やはり年を取っての一人旅はきつい。もう二度としない、と家族と会社の友に宣言をした。今度のスペインへの旅で寿命が数年は縮まったと思う。
ラコルニャという都市が今回の旅の目的地であった。日本から出稼ぎ?に行っているサッカーの城選手が先日、3サポートの活躍でちらと新聞にもその名前が出ていたが、スペインの北の果ての街だ。4日ほど滞在し、明日城選手が来ると聞かされた日にそこを去った。
日本からスペインへの直行便はなく、ヨーロッパのどこかの都市を経由して行かねばならない。今回はアムステルダム経由とした。つなぎの宿のマドリッドのホテルで旅装を解いたとき、飛行機に老眼鏡を忘れたことに気づいた。
次の朝、空港のその航空会社を訪ね、届いていないか確認をしたあと、国内便に乗り換える段取りを考えた。ホテルのボーイの言うに、国際線と国内線のターミナルはかなり離れているらしい。タクシーを国際線で待たせておいて、用を済ませてから国内線まで送ってもらいなさいと忠告してくれた。その旨よくタクシーに指示しておきますとこれまた親切であった。この英語のできるボーイにたっぷりチップをはずんだのは当然である。

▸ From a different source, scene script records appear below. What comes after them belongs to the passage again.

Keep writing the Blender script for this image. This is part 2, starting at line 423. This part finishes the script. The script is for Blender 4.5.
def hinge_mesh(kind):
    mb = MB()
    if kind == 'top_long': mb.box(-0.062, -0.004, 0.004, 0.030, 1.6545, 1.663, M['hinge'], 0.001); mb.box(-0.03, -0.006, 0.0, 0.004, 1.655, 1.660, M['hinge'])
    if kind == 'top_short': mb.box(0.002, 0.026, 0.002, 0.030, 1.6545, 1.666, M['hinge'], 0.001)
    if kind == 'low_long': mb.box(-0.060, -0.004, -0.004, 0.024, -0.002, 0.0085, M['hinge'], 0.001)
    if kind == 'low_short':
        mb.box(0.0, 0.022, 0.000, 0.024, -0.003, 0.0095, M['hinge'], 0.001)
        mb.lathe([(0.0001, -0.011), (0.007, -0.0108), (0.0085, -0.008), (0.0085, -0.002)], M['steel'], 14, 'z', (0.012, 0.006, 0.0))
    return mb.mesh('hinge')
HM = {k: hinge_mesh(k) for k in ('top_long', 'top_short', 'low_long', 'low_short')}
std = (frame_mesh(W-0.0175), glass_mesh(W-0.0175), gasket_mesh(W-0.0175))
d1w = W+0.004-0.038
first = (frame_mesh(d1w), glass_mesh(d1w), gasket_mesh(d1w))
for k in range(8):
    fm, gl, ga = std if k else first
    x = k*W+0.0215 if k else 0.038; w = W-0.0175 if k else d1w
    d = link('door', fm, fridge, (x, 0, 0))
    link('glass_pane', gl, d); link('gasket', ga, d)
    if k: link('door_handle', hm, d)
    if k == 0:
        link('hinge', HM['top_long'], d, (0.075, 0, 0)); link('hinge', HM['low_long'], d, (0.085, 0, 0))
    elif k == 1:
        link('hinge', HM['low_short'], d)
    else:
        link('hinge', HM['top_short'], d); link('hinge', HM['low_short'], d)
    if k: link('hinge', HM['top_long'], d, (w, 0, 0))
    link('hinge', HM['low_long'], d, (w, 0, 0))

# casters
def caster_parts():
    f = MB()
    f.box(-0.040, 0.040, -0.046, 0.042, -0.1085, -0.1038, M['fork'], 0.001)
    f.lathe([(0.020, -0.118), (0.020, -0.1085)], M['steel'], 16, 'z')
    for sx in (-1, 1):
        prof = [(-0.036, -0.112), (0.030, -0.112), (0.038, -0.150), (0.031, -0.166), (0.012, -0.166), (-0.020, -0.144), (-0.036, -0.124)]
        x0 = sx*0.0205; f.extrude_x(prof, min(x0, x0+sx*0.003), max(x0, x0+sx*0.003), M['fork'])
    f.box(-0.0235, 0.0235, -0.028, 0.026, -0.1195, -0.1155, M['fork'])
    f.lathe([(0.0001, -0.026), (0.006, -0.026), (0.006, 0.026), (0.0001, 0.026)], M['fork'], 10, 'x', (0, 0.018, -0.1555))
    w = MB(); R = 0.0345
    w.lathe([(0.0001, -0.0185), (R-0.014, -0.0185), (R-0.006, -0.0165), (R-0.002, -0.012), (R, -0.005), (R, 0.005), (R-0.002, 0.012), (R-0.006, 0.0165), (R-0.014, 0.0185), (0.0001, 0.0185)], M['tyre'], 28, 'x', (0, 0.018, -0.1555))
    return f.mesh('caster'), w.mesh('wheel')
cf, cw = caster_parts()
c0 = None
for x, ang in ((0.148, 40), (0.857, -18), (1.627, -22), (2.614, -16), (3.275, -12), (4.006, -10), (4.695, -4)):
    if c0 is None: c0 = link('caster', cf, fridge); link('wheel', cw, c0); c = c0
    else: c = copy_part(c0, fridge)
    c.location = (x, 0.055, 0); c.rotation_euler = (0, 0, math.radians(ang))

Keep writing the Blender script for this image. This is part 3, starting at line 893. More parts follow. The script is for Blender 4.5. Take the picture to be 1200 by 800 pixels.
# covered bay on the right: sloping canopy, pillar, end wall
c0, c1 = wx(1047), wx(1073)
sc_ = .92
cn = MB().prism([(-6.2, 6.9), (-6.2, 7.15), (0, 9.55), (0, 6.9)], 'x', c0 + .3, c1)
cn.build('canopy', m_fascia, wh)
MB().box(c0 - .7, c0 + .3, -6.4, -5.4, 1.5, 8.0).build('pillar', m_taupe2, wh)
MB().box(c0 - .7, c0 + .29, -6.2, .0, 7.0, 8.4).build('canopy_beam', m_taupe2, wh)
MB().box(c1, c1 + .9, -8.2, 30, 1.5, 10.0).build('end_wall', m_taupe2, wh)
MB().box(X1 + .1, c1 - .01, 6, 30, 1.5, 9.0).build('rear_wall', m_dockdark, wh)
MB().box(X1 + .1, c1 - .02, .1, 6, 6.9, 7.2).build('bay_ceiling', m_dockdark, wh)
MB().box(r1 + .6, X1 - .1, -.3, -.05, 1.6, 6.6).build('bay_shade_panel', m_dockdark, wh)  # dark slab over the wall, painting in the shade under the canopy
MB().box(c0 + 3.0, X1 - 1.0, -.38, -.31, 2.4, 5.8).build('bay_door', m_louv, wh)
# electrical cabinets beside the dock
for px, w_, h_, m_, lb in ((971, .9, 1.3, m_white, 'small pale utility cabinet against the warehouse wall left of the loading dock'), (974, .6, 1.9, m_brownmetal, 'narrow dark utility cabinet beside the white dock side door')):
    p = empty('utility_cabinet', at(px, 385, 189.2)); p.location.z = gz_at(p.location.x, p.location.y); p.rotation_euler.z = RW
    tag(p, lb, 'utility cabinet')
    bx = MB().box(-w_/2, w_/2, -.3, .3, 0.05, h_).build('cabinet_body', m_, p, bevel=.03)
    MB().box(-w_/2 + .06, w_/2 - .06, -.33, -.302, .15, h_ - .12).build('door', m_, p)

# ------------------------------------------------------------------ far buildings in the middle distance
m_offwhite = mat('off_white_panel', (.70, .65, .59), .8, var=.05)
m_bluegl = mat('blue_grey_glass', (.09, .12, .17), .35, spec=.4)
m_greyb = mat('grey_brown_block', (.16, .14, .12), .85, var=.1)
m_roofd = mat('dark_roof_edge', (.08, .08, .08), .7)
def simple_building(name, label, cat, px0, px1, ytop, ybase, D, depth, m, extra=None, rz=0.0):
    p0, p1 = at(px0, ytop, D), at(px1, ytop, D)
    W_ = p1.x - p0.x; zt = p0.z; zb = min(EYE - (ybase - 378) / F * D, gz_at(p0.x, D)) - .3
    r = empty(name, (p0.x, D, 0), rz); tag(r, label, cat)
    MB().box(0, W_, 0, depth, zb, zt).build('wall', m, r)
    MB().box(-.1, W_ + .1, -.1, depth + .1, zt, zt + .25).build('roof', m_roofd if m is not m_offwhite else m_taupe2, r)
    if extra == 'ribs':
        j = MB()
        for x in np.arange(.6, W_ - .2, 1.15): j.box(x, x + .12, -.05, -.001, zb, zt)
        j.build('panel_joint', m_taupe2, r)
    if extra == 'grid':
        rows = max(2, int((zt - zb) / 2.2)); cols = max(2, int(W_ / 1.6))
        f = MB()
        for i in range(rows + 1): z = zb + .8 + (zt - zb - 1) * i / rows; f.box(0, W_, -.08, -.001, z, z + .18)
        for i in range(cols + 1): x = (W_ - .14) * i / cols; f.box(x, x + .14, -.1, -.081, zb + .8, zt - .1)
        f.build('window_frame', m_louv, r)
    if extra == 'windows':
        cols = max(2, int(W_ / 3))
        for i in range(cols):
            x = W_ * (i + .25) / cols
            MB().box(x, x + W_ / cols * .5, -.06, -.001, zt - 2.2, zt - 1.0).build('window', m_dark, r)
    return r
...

タクシーの運転手がオーケーと頷きながら私にウインクした。
運転手を待たせたまま、次のフライトの時間を気にしながら航空会社のカウンターで、忘れた老眼鏡の探索結果を待った。朝が早いので職員が十分いないようだ。
電話で次々尋ねてくれるが、どうも空電話ばかりだ。結局見つからず、帰りの便のチェックイン時に再度申し出てくれと言う。これから仕事なのに心底弱った。
もし妻に言ったら、もうろくジジイ、それ見たことか、というに違いない。いまいましい。
急いで待たせてあるタクシーに飛び乗る。走り出したあと、運転手が何かべちゃくちゃ言っている。私は「国内線ターミナル」と覚えたばかりのスペイン語を繰り返した。
はっと気がつくと、運転手が違うではないか!違う車に乗ってしまったのだ。旅行用のバッグは前の車に置いたままだ!
それからが大変だった。「とまれ」とか「違う」とか「戻ってくれ」というスペイン語が出てこない。もともとそんな言葉は頭に入っていないのだ。車をどうにか止めると、怪訝な運転手をそのままに、駆けてもどり、たくさんのタクシーの中からやっとその一台を見つけ出す。運転手も心配そうな顔であった。危ないところだ。
かくして無事マドリッドからラコルニャに移動できたのである。ただし肝心な老眼鏡なしに。ほんとに仕事する気で来たのか?と自問自答する。
帰りに時間の余裕があり試してみたら、国内線と国際線のターミナル間は歩いて10分間程度の距離であったのは癪に障ることだった。